2024 Maine Jewish Community Study
Matthew Boxer, Alicia Chandler, Daniella Levine, Adam Martin, Raquel Magidin de Kramer, Ilana Friedman, Janet Krasner Aronson, Matthew A. Brookner, and Leonard Saxe
June 2025
Jewish Maine: The 2024 Community Study is the first ever in-depth assessment of the size and characteristics of the Jewish community throughout Maine, and the first study to cover Southern Maine since 2007. The study provides a comprehensive portrait of the state's 19,000 Jews; their families; their Jewish attitudes, affiliations, and behaviors; their health and financial well-being; and other measures of their engagement in Jewish life.
Key Findings:
- The Maine Jewish community numbers approximately 28,100 adults and children, of whom 19,000 are Jewish, living in 10,600 households.
- The individual intermarriage rate (i.e., the proportion of married Jewish adults with a non-Jewish spouse) is 60%, above the national average of 42%.
- Fifty-three percent of Jewish adults in Maine do not identify with any particular denomination.
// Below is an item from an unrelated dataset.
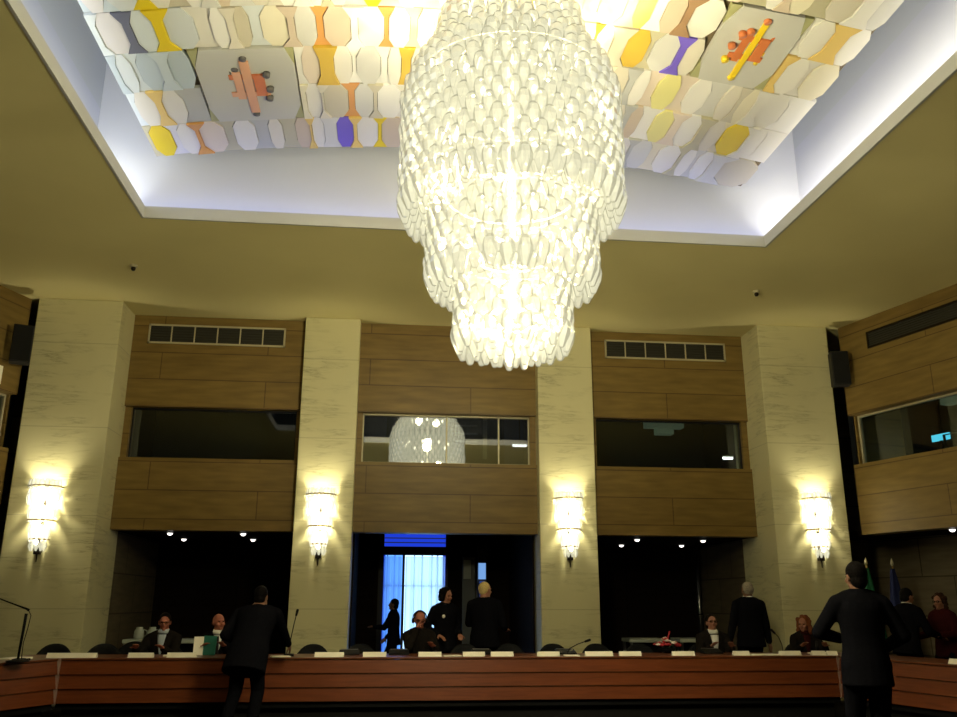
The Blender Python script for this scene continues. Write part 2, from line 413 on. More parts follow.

Twenty-three percent identify as Reform, 16% as Conservative, 3% as Orthodox, and 5% with other denominations.
- Sixty-one percent of Jewish households in Maine reside in Southern Maine, defined as Cumberland, Sagadahoc, and York Counties. The remaining 39% are spread across the rest of the state.
- Twenty-four percent of Jewish households in Maine are members of a synagogue, independent minyan, or other Jewish congregation.
- The most commonly cited obstacles to greater engagement in Jewish communal life for Jewish adults in Maine are not finding programs of interest (32%), programs or activities in inconvenient locations (30%), lack of confidence in one's Jewish knowledge (17%), not feeling welcome (11%), and programs or activities being too expensive (10%).
- Forty-seven percent of Jewish adults in Maine have visited Israel at least once.
Sixteen percent of Jewish households in Maine say either that they cannot make ends meet (1%) or are just managing to make ends meet (15%). - Twenty-eight percent of Jewish households in Maine include at least one person with a chronic health issue, disability, or health need.